よって、遮音性能を上げると、金額だけでなく防音室本体の重量もハネ上がってしまうのです。
そうなるとそこには、戸建もマンションも含めた一般的な住宅に設定されている「1平方メートルあたり180kg」という耐荷重の数値が立ちはだかってきまして.....
この数字は建築基準法で定められており、住宅設計で守らなければならない数値なのですが、普通の生活環境では十分な数字であるうえ、その値を上げるには建築コストも上がるので、施主が注文しない限りこの基準でしか作りません。

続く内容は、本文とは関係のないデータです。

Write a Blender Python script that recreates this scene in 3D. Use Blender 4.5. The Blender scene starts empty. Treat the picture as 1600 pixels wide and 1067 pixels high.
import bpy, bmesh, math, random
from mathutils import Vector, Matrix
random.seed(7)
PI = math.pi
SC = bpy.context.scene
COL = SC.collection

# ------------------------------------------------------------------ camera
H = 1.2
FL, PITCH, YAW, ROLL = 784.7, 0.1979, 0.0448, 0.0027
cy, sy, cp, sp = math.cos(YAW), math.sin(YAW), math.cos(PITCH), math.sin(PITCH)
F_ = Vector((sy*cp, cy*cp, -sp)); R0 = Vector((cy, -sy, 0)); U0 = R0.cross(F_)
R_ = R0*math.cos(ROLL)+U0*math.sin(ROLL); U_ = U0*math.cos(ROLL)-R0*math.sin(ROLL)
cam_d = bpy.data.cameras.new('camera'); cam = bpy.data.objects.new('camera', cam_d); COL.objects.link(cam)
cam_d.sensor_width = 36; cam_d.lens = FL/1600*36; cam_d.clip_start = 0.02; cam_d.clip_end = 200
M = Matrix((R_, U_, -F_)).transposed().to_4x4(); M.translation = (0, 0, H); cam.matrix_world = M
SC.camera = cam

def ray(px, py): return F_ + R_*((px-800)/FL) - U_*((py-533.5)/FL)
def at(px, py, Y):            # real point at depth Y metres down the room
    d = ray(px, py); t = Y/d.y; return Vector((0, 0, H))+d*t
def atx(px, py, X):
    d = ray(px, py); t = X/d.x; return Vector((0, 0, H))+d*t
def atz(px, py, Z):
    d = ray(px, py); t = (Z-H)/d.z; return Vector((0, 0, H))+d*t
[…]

よって、例えば「いくら予算をかけてもいいから、このマンションの部屋の中でもっと聞こえなくして!」というようなお客様がいらっしゃたとしても、かなりレベルの高い遮音を求められた場合には、重量的に上限が出てきてしまいます。
設置部屋の検討
気を遣いたい場所への音漏れは、設置する部屋や位置で変わることがあります。
これは距離や障害物が増えるほど音が小さくなってくれる原理が働くからです。
もし設置する部屋の候補が複数あるようでしたら、そういった有利になる条件も含めご検討されることをお勧め致します。
例えば、配慮したい場所と防音室との間にもうひとつ他の部屋があるのと無いのとでは大きく変わったり、防音室の扉の前が廊下など狭い場所ですと、リビングなど広い場所と比べて、反響が起こりやすくなります。
以上のようなことも是非ご参考にしていただけたらと思います。